Challenge:
Transcribe the records below from the first line to the line that includes "link('tactile_tile', tme, M_tact, swr, (strip_x(yy)", inclusive, and omit the pictures.

Records to use:
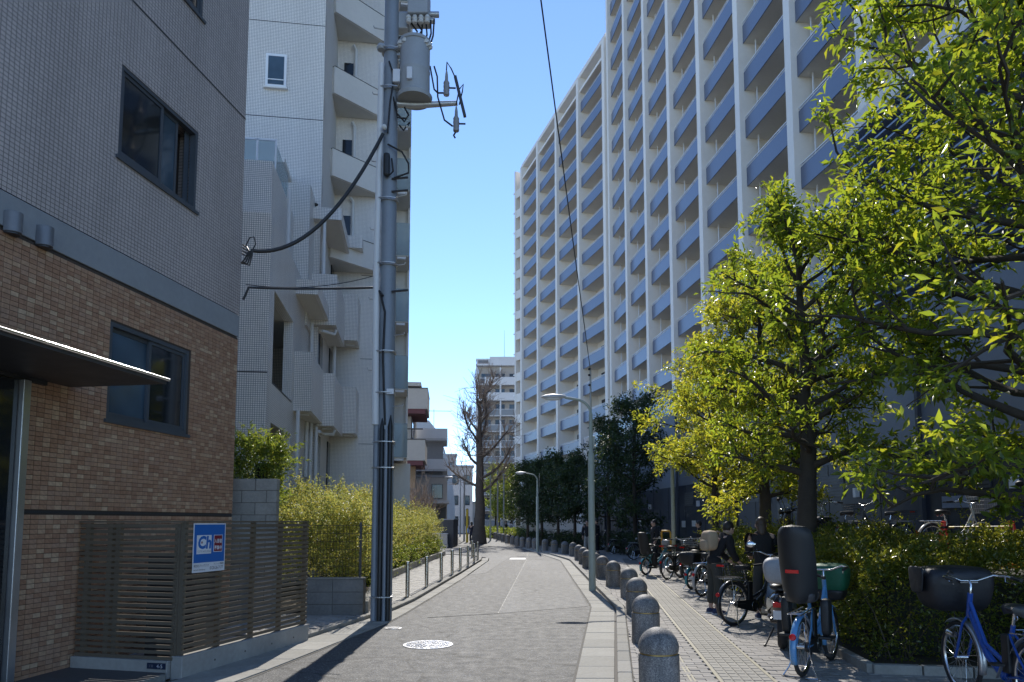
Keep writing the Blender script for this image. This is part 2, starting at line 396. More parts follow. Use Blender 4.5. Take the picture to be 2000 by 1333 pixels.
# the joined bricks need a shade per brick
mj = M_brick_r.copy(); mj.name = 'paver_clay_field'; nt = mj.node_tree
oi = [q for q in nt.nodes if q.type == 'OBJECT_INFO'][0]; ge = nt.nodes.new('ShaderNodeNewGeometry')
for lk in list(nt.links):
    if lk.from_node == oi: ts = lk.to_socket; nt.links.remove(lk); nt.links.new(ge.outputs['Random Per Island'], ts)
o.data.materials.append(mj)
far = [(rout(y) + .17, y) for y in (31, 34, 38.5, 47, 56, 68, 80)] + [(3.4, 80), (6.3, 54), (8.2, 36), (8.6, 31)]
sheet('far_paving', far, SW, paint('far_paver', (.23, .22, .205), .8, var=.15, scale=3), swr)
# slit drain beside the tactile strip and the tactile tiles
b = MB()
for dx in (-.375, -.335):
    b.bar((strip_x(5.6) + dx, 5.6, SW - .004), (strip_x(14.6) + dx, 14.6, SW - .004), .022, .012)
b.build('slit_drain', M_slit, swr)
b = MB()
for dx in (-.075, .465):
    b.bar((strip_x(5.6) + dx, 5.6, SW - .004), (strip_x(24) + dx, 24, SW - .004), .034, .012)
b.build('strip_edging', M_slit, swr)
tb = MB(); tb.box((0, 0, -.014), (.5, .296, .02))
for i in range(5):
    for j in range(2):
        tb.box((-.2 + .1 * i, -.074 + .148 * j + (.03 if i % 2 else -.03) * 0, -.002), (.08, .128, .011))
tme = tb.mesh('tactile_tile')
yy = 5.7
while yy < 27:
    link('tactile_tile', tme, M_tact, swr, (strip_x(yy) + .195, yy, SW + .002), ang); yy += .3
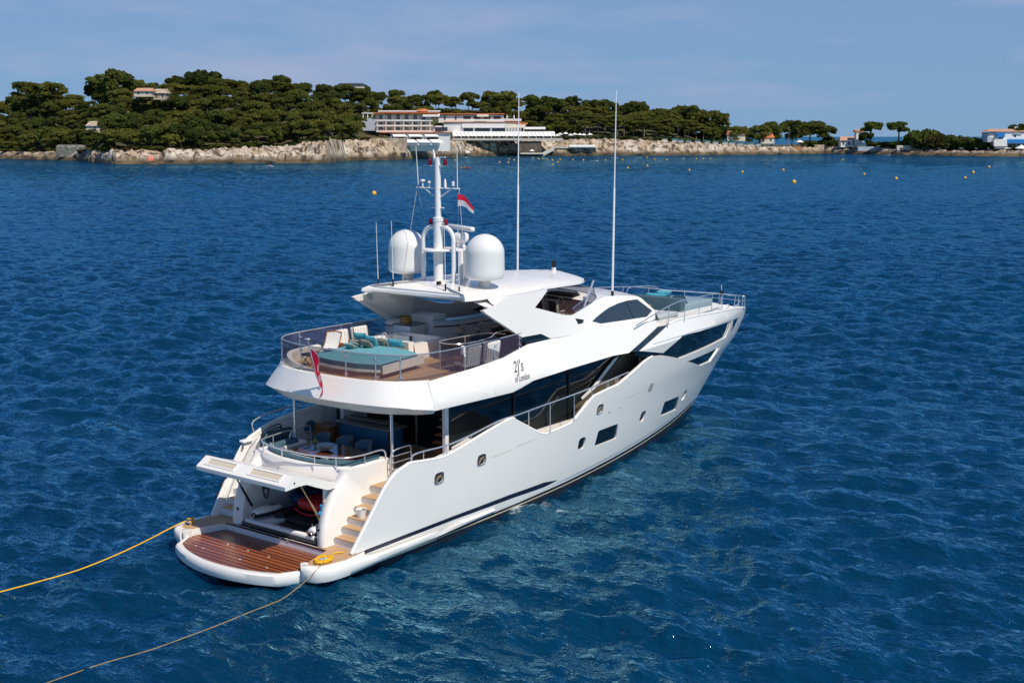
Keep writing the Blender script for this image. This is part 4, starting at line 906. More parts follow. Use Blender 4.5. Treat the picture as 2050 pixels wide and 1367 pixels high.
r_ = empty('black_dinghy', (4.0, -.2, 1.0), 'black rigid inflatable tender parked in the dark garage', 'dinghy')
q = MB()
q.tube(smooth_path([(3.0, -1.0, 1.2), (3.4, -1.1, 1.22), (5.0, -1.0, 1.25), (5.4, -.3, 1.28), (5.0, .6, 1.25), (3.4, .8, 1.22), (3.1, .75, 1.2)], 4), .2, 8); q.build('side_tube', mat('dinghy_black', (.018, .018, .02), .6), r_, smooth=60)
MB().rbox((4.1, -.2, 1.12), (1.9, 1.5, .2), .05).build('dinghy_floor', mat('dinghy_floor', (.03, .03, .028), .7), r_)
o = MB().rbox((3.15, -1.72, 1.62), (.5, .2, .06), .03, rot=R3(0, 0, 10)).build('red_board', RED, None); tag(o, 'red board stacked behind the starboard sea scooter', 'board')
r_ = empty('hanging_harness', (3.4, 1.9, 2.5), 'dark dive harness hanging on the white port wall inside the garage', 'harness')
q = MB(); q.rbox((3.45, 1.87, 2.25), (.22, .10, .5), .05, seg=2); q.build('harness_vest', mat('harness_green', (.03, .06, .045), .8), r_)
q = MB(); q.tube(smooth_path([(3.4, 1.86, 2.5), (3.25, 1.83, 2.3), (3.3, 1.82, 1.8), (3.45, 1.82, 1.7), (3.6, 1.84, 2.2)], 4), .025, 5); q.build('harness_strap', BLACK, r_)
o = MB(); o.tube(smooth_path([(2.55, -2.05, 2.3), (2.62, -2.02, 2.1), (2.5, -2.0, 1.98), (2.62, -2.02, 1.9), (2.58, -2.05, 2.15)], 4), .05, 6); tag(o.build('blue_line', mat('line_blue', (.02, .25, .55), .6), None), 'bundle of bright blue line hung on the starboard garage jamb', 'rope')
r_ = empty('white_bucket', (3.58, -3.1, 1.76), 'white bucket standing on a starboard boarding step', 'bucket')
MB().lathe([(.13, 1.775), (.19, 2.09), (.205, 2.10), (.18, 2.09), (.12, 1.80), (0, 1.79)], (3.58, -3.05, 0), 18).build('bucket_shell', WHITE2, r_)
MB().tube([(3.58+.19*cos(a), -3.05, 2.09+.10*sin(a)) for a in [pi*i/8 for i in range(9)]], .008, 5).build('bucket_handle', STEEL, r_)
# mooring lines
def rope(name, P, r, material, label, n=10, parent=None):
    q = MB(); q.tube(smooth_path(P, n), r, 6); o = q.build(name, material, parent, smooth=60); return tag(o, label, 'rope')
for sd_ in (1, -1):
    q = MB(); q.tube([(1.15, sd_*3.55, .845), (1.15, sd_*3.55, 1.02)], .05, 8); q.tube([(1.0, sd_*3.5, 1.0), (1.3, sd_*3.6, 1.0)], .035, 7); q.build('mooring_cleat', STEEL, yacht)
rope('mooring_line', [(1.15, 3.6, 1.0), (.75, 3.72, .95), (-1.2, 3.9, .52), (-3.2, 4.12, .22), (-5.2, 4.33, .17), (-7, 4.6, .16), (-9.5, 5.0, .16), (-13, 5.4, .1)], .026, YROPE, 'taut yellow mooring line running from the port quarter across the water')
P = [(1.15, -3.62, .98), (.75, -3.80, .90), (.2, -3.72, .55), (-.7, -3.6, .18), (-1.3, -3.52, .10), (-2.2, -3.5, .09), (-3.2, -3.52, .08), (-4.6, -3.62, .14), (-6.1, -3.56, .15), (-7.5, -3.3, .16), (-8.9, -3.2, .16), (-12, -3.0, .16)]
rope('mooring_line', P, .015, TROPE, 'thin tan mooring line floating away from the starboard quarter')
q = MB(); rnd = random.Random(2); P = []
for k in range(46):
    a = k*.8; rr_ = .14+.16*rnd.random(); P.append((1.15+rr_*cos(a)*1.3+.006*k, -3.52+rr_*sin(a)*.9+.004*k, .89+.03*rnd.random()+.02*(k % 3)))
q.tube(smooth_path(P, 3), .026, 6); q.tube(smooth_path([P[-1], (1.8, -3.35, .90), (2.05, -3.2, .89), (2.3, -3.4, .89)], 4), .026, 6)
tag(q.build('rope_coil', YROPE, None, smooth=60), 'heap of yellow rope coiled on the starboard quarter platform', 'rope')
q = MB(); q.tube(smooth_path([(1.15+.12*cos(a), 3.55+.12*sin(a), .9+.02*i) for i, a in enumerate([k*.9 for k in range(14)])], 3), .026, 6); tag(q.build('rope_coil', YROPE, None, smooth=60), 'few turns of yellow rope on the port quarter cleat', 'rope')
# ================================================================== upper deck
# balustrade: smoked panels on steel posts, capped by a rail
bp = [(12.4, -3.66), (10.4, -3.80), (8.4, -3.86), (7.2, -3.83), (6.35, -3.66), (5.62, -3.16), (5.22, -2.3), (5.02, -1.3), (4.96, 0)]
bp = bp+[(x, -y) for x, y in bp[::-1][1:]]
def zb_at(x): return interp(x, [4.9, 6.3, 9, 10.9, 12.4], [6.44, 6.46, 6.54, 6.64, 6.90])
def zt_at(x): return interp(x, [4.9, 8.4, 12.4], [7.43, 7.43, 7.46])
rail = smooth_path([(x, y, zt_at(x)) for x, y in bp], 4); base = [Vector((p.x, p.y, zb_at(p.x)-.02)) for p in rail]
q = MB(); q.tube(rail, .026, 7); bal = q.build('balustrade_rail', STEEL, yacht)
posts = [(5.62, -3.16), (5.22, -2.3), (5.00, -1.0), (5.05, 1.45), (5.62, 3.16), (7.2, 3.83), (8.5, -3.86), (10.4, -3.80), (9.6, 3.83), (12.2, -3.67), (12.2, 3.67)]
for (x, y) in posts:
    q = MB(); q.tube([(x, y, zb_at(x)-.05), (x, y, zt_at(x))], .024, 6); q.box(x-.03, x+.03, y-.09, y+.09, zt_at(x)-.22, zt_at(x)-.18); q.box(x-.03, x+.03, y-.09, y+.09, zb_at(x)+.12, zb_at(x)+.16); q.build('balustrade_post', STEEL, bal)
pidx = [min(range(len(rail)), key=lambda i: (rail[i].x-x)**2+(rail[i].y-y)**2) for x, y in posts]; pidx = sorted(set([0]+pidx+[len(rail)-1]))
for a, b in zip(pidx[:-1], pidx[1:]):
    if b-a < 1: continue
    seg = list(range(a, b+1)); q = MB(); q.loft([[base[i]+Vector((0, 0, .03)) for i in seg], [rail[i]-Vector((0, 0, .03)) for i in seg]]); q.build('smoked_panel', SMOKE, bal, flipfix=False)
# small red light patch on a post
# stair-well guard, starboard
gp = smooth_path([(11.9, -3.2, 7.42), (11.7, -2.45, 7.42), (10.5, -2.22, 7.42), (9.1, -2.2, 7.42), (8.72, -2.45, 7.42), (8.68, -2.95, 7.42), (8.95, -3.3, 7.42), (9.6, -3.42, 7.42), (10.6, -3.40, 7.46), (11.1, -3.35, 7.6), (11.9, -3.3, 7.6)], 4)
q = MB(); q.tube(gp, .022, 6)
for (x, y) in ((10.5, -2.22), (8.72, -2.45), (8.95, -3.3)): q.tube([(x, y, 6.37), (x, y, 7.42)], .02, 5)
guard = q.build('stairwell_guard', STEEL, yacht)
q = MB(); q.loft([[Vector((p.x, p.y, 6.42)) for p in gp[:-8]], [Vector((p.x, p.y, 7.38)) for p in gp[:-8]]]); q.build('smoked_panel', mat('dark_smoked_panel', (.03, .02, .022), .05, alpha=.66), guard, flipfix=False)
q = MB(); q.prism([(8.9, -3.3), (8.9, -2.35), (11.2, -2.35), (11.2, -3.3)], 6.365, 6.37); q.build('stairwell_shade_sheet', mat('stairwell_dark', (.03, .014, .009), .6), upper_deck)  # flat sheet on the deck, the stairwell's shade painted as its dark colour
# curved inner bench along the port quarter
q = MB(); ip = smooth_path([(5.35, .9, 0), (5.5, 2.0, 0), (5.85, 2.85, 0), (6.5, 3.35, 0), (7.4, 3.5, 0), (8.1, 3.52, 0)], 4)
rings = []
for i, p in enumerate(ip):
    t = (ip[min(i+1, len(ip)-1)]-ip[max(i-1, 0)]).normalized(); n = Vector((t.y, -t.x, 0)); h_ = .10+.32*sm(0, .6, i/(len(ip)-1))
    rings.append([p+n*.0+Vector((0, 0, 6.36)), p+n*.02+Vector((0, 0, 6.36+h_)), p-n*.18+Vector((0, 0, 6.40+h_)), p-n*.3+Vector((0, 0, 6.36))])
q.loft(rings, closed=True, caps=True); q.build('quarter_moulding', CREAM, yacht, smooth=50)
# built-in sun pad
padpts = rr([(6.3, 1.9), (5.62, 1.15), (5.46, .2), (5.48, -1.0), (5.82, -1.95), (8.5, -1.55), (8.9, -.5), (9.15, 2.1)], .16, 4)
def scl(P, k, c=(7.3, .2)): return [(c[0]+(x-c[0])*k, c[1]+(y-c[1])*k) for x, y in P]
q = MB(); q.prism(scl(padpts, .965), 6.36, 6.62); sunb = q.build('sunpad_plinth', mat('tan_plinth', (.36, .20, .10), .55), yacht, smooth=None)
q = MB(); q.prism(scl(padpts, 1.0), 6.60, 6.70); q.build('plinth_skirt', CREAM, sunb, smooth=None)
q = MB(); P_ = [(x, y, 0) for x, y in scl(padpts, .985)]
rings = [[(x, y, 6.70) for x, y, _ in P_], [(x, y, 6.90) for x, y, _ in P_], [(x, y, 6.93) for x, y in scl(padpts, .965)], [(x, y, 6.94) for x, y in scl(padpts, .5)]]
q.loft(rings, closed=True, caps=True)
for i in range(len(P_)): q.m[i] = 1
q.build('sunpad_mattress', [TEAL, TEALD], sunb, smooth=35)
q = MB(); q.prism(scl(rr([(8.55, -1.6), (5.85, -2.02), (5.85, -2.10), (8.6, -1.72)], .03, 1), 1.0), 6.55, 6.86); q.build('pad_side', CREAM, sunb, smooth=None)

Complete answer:
Keep writing the Blender script for this image. This is part 2, starting at line 396. More parts follow. Use Blender 4.5. Take the picture to be 2000 by 1333 pixels.
# the joined bricks need a shade per brick
mj = M_brick_r.copy(); mj.name = 'paver_clay_field'; nt = mj.node_tree
oi = [q for q in nt.nodes if q.type == 'OBJECT_INFO'][0]; ge = nt.nodes.new('ShaderNodeNewGeometry')
for lk in list(nt.links):
    if lk.from_node == oi: ts = lk.to_socket; nt.links.remove(lk); nt.links.new(ge.outputs['Random Per Island'], ts)
o.data.materials.append(mj)
far = [(rout(y) + .17, y) for y in (31, 34, 38.5, 47, 56, 68, 80)] + [(3.4, 80), (6.3, 54), (8.2, 36), (8.6, 31)]
sheet('far_paving', far, SW, paint('far_paver', (.23, .22, .205), .8, var=.15, scale=3), swr)
# slit drain beside the tactile strip and the tactile tiles
b = MB()
for dx in (-.375, -.335):
    b.bar((strip_x(5.6) + dx, 5.6, SW - .004), (strip_x(14.6) + dx, 14.6, SW - .004), .022, .012)
b.build('slit_drain', M_slit, swr)
b = MB()
for dx in (-.075, .465):
    b.bar((strip_x(5.6) + dx, 5.6, SW - .004), (strip_x(24) + dx, 24, SW - .004), .034, .012)
b.build('strip_edging', M_slit, swr)
tb = MB(); tb.box((0, 0, -.014), (.5, .296, .02))
for i in range(5):
    for j in range(2):
        tb.box((-.2 + .1 * i, -.074 + .148 * j + (.03 if i % 2 else -.03) * 0, -.002), (.08, .128, .011))
tme = tb.mesh('tactile_tile')
yy = 5.7
while yy < 27:
    link('tactile_tile', tme, M_tact, swr, (strip_x(yy) + .195, yy, SW + .002), ang); yy += .3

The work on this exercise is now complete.